Supplied material ::
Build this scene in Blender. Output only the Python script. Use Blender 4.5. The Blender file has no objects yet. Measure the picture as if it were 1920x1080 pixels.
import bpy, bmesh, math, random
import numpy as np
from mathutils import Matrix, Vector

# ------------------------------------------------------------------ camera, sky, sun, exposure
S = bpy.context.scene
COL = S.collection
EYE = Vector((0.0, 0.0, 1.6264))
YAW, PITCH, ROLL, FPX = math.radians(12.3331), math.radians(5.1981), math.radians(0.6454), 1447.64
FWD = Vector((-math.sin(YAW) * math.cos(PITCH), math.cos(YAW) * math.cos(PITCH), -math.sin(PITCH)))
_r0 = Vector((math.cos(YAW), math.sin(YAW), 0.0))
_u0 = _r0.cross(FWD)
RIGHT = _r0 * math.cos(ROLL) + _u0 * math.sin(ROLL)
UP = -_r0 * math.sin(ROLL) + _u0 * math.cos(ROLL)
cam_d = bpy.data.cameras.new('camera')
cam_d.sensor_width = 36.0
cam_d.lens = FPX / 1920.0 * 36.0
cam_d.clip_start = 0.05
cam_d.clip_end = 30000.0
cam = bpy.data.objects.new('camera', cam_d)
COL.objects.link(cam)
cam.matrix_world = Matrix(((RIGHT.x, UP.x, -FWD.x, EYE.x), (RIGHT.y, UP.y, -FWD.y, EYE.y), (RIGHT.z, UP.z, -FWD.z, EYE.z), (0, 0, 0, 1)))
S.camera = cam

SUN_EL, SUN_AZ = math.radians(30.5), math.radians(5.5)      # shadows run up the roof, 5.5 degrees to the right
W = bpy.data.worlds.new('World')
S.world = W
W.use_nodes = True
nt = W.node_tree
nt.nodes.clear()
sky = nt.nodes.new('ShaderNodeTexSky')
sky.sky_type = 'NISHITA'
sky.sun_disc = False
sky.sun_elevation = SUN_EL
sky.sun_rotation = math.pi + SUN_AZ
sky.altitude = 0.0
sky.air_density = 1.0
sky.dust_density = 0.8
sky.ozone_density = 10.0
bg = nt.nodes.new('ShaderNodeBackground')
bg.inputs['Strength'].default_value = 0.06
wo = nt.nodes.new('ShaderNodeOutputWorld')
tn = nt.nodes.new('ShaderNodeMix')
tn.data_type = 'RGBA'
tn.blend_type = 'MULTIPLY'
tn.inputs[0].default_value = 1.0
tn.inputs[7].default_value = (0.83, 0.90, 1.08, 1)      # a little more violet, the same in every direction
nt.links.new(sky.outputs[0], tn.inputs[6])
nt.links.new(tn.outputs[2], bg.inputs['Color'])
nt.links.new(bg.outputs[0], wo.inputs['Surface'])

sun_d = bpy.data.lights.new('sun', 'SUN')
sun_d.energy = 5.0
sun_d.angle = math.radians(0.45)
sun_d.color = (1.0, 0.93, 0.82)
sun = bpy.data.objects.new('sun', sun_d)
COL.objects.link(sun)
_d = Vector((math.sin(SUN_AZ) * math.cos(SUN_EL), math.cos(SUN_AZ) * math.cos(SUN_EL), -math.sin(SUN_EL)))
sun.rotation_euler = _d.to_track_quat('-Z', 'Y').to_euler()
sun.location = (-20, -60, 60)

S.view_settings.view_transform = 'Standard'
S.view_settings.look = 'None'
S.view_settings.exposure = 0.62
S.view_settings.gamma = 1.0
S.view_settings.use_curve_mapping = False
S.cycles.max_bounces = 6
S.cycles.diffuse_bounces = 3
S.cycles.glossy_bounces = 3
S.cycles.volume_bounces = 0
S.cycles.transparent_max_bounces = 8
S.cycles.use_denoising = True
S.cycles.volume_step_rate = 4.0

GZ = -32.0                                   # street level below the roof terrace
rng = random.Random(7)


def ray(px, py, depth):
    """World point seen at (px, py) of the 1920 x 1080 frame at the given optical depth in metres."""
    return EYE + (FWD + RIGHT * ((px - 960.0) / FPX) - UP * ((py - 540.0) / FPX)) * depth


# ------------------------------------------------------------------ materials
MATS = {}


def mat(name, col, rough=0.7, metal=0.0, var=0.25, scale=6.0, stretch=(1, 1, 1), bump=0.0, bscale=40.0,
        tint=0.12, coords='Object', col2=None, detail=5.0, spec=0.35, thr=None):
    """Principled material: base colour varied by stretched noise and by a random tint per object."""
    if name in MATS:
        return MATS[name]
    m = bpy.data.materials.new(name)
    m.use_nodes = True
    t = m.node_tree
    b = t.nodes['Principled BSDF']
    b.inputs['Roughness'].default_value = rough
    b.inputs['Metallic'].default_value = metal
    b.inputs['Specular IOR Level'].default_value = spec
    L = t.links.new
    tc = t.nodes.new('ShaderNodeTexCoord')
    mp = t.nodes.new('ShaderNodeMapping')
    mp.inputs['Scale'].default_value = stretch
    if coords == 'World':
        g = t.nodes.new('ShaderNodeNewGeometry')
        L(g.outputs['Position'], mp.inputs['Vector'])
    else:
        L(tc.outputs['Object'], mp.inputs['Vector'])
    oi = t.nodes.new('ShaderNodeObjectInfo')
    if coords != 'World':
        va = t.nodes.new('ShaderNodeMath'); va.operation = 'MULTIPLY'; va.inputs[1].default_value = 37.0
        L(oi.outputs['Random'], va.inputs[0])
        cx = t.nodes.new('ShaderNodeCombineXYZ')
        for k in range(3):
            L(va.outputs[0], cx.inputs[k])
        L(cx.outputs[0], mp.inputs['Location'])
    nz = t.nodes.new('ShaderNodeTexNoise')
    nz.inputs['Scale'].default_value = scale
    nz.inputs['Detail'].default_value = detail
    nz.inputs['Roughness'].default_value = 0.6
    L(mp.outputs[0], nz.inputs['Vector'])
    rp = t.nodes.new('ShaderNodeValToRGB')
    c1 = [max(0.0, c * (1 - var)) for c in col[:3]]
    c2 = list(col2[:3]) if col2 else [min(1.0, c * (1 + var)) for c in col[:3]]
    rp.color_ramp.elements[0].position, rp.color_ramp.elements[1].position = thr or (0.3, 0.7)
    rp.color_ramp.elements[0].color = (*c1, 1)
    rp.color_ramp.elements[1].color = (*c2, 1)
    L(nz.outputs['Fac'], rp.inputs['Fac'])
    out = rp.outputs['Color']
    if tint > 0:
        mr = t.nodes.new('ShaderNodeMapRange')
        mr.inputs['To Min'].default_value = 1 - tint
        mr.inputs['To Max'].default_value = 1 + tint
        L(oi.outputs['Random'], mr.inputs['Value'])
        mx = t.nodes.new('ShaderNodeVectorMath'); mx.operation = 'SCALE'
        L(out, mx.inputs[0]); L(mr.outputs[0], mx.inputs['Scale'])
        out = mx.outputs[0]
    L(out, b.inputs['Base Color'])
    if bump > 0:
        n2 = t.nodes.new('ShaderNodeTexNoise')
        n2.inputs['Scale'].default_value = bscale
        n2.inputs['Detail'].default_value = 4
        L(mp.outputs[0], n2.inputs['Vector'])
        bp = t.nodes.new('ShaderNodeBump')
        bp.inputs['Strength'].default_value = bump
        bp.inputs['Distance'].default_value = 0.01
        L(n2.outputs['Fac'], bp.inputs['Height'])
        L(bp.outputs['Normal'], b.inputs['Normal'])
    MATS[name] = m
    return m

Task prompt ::
Transcribe the entire listing above precisely.

Problem solution ::
Build this scene in Blender. Output only the Python script. Use Blender 4.5. The Blender file has no objects yet. Measure the picture as if it were 1920x1080 pixels.
import bpy, bmesh, math, random
import numpy as np
from mathutils import Matrix, Vector

# ------------------------------------------------------------------ camera, sky, sun, exposure
S = bpy.context.scene
COL = S.collection
EYE = Vector((0.0, 0.0, 1.6264))
YAW, PITCH, ROLL, FPX = math.radians(12.3331), math.radians(5.1981), math.radians(0.6454), 1447.64
FWD = Vector((-math.sin(YAW) * math.cos(PITCH), math.cos(YAW) * math.cos(PITCH), -math.sin(PITCH)))
_r0 = Vector((math.cos(YAW), math.sin(YAW), 0.0))
_u0 = _r0.cross(FWD)
RIGHT = _r0 * math.cos(ROLL) + _u0 * math.sin(ROLL)
UP = -_r0 * math.sin(ROLL) + _u0 * math.cos(ROLL)
cam_d = bpy.data.cameras.new('camera')
cam_d.sensor_width = 36.0
cam_d.lens = FPX / 1920.0 * 36.0
cam_d.clip_start = 0.05
cam_d.clip_end = 30000.0
cam = bpy.data.objects.new('camera', cam_d)
COL.objects.link(cam)
cam.matrix_world = Matrix(((RIGHT.x, UP.x, -FWD.x, EYE.x), (RIGHT.y, UP.y, -FWD.y, EYE.y), (RIGHT.z, UP.z, -FWD.z, EYE.z), (0, 0, 0, 1)))
S.camera = cam

SUN_EL, SUN_AZ = math.radians(30.5), math.radians(5.5)      # shadows run up the roof, 5.5 degrees to the right
W = bpy.data.worlds.new('World')
S.world = W
W.use_nodes = True
nt = W.node_tree
nt.nodes.clear()
sky = nt.nodes.new('ShaderNodeTexSky')
sky.sky_type = 'NISHITA'
sky.sun_disc = False
sky.sun_elevation = SUN_EL
sky.sun_rotation = math.pi + SUN_AZ
sky.altitude = 0.0
sky.air_density = 1.0
sky.dust_density = 0.8
sky.ozone_density = 10.0
bg = nt.nodes.new('ShaderNodeBackground')
bg.inputs['Strength'].default_value = 0.06
wo = nt.nodes.new('ShaderNodeOutputWorld')
tn = nt.nodes.new('ShaderNodeMix')
tn.data_type = 'RGBA'
tn.blend_type = 'MULTIPLY'
tn.inputs[0].default_value = 1.0
tn.inputs[7].default_value = (0.83, 0.90, 1.08, 1)      # a little more violet, the same in every direction
nt.links.new(sky.outputs[0], tn.inputs[6])
nt.links.new(tn.outputs[2], bg.inputs['Color'])
nt.links.new(bg.outputs[0], wo.inputs['Surface'])

sun_d = bpy.data.lights.new('sun', 'SUN')
sun_d.energy = 5.0
sun_d.angle = math.radians(0.45)
sun_d.color = (1.0, 0.93, 0.82)
sun = bpy.data.objects.new('sun', sun_d)
COL.objects.link(sun)
_d = Vector((math.sin(SUN_AZ) * math.cos(SUN_EL), math.cos(SUN_AZ) * math.cos(SUN_EL), -math.sin(SUN_EL)))
sun.rotation_euler = _d.to_track_quat('-Z', 'Y').to_euler()
sun.location = (-20, -60, 60)

S.view_settings.view_transform = 'Standard'
S.view_settings.look = 'None'
S.view_settings.exposure = 0.62
S.view_settings.gamma = 1.0
S.view_settings.use_curve_mapping = False
S.cycles.max_bounces = 6
S.cycles.diffuse_bounces = 3
S.cycles.glossy_bounces = 3
S.cycles.volume_bounces = 0
S.cycles.transparent_max_bounces = 8
S.cycles.use_denoising = True
S.cycles.volume_step_rate = 4.0

GZ = -32.0                                   # street level below the roof terrace
rng = random.Random(7)


def ray(px, py, depth):
    """World point seen at (px, py) of the 1920 x 1080 frame at the given optical depth in metres."""
    return EYE + (FWD + RIGHT * ((px - 960.0) / FPX) - UP * ((py - 540.0) / FPX)) * depth


# ------------------------------------------------------------------ materials
MATS = {}


def mat(name, col, rough=0.7, metal=0.0, var=0.25, scale=6.0, stretch=(1, 1, 1), bump=0.0, bscale=40.0,
        tint=0.12, coords='Object', col2=None, detail=5.0, spec=0.35, thr=None):
    """Principled material: base colour varied by stretched noise and by a random tint per object."""
    if name in MATS:
        return MATS[name]
    m = bpy.data.materials.new(name)
    m.use_nodes = True
    t = m.node_tree
    b = t.nodes['Principled BSDF']
    b.inputs['Roughness'].default_value = rough
    b.inputs['Metallic'].default_value = metal
    b.inputs['Specular IOR Level'].default_value = spec
    L = t.links.new
    tc = t.nodes.new('ShaderNodeTexCoord')
    mp = t.nodes.new('ShaderNodeMapping')
    mp.inputs['Scale'].default_value = stretch
    if coords == 'World':
        g = t.nodes.new('ShaderNodeNewGeometry')
        L(g.outputs['Position'], mp.inputs['Vector'])
    else:
        L(tc.outputs['Object'], mp.inputs['Vector'])
    oi = t.nodes.new('ShaderNodeObjectInfo')
    if coords != 'World':
        va = t.nodes.new('ShaderNodeMath'); va.operation = 'MULTIPLY'; va.inputs[1].default_value = 37.0
        L(oi.outputs['Random'], va.inputs[0])
        cx = t.nodes.new('ShaderNodeCombineXYZ')
        for k in range(3):
            L(va.outputs[0], cx.inputs[k])
        L(cx.outputs[0], mp.inputs['Location'])
    nz = t.nodes.new('ShaderNodeTexNoise')
    nz.inputs['Scale'].default_value = scale
    nz.inputs['Detail'].default_value = detail
    nz.inputs['Roughness'].default_value = 0.6
    L(mp.outputs[0], nz.inputs['Vector'])
    rp = t.nodes.new('ShaderNodeValToRGB')
    c1 = [max(0.0, c * (1 - var)) for c in col[:3]]
    c2 = list(col2[:3]) if col2 else [min(1.0, c * (1 + var)) for c in col[:3]]
    rp.color_ramp.elements[0].position, rp.color_ramp.elements[1].position = thr or (0.3, 0.7)
    rp.color_ramp.elements[0].color = (*c1, 1)
    rp.color_ramp.elements[1].color = (*c2, 1)
    L(nz.outputs['Fac'], rp.inputs['Fac'])
    out = rp.outputs['Color']
    if tint > 0:
        mr = t.nodes.new('ShaderNodeMapRange')
        mr.inputs['To Min'].default_value = 1 - tint
        mr.inputs['To Max'].default_value = 1 + tint
        L(oi.outputs['Random'], mr.inputs['Value'])
        mx = t.nodes.new('ShaderNodeVectorMath'); mx.operation = 'SCALE'
        L(out, mx.inputs[0]); L(mr.outputs[0], mx.inputs['Scale'])
        out = mx.outputs[0]
    L(out, b.inputs['Base Color'])
    if bump > 0:
        n2 = t.nodes.new('ShaderNodeTexNoise')
        n2.inputs['Scale'].default_value = bscale
        n2.inputs['Detail'].default_value = 4
        L(mp.outputs[0], n2.inputs['Vector'])
        bp = t.nodes.new('ShaderNodeBump')
        bp.inputs['Strength'].default_value = bump
        bp.inputs['Distance'].default_value = 0.01
        L(n2.outputs['Fac'], bp.inputs['Height'])
        L(bp.outputs['Normal'], b.inputs['Normal'])
    MATS[name] = m
    return m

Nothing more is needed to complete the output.